Why The Flywheel Is More Effective
The flywheel is a more effective sales strategy tool because it is more comprehensive and represents the fact that each action a team member takes impacts another action. When funnels do not incorporate any momentum or reflect slowdowns, you miss out on opportunities to improve your internal processes to make your flywheel spin faster.
Like any good marketing strategy, it’s critical to know what’s working and what isn’t, and then adjust.
The amount of energy your flywheel contains depends on three types of forces:
- How much friction is in the flywheel
As you implement strategies that ramp up your lead generation efforts, your flywheel speeds up. When these strategies are effective, there is little friction because you are removing any barriers to increasing your flywheel speed.

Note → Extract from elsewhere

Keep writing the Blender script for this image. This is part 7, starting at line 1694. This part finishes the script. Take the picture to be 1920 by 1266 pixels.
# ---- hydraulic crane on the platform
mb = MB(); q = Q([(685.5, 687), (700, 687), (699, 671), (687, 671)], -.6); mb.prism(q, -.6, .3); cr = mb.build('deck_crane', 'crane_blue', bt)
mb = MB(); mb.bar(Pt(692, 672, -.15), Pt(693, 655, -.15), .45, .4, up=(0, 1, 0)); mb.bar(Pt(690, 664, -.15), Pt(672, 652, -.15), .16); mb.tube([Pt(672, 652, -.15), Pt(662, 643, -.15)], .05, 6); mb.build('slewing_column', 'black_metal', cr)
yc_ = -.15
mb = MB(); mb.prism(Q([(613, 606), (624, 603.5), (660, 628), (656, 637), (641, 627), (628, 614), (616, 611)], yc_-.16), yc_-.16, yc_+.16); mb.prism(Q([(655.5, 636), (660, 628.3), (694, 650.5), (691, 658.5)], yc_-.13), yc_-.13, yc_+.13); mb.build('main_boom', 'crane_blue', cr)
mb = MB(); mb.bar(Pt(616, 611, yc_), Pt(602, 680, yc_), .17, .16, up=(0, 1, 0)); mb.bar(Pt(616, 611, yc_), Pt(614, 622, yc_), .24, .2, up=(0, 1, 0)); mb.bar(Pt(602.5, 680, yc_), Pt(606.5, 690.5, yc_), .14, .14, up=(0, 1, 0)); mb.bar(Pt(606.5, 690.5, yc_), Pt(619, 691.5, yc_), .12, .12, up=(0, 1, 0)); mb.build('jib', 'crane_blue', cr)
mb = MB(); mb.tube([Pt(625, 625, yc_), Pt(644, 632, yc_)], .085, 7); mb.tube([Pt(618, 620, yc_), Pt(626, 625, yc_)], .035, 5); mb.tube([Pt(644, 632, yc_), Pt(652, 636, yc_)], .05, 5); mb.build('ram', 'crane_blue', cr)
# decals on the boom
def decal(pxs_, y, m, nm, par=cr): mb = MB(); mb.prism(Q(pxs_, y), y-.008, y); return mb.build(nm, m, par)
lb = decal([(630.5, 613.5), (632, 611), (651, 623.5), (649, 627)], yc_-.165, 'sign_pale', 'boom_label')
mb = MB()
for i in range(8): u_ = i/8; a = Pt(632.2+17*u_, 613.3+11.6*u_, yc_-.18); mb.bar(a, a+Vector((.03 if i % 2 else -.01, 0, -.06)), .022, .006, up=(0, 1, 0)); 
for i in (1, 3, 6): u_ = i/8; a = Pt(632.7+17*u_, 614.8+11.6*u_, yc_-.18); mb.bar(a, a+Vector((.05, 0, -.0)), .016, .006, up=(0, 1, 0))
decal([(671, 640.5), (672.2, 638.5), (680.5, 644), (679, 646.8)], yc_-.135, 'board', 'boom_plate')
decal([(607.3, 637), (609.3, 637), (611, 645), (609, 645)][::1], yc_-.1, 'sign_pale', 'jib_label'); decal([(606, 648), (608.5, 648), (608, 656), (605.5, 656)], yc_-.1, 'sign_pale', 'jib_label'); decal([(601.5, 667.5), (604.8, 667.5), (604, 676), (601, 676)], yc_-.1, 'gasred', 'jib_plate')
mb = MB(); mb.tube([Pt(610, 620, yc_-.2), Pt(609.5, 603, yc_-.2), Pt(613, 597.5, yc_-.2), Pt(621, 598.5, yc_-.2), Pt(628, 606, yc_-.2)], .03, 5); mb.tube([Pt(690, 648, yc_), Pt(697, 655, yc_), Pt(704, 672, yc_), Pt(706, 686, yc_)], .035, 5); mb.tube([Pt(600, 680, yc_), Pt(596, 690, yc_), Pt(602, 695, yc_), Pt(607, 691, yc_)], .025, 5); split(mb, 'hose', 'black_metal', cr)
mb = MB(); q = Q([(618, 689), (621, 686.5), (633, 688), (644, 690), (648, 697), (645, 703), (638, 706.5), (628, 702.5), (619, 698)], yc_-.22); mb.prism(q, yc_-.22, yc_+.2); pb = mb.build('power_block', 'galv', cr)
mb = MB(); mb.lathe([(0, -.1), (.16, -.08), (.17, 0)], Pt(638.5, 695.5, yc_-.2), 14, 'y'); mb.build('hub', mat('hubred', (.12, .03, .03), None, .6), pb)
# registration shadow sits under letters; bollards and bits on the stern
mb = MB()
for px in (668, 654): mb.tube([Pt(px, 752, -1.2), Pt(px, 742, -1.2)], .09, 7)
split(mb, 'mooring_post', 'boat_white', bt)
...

On the other hand, common issues like poor internal processes and a lack of communication between teams can slow down your flywheel. When you remove these friction points, your flywheel will continue to spin and grow larger as you create more promoters of your business.
It’s also important to note that as you map out your flywheel, it can look very different than another company. That customized approach to your business helps you develop strategies specific to your goals.
Keep in mind that no flywheel is set in stone. Whatever marketing funnel or flywheel you develop, you must track the process with analytics (such as Google analytics) to see what roadblocks are preventing you from being successful … and then adjust your strategies to overcome these barriers.
As you develop a flywheel and adjust accordingly, you are building a community of customers who then want to help other customers like them. In other words, you are leveraging current customers to attract and engage the new prospects that your sales reps covet.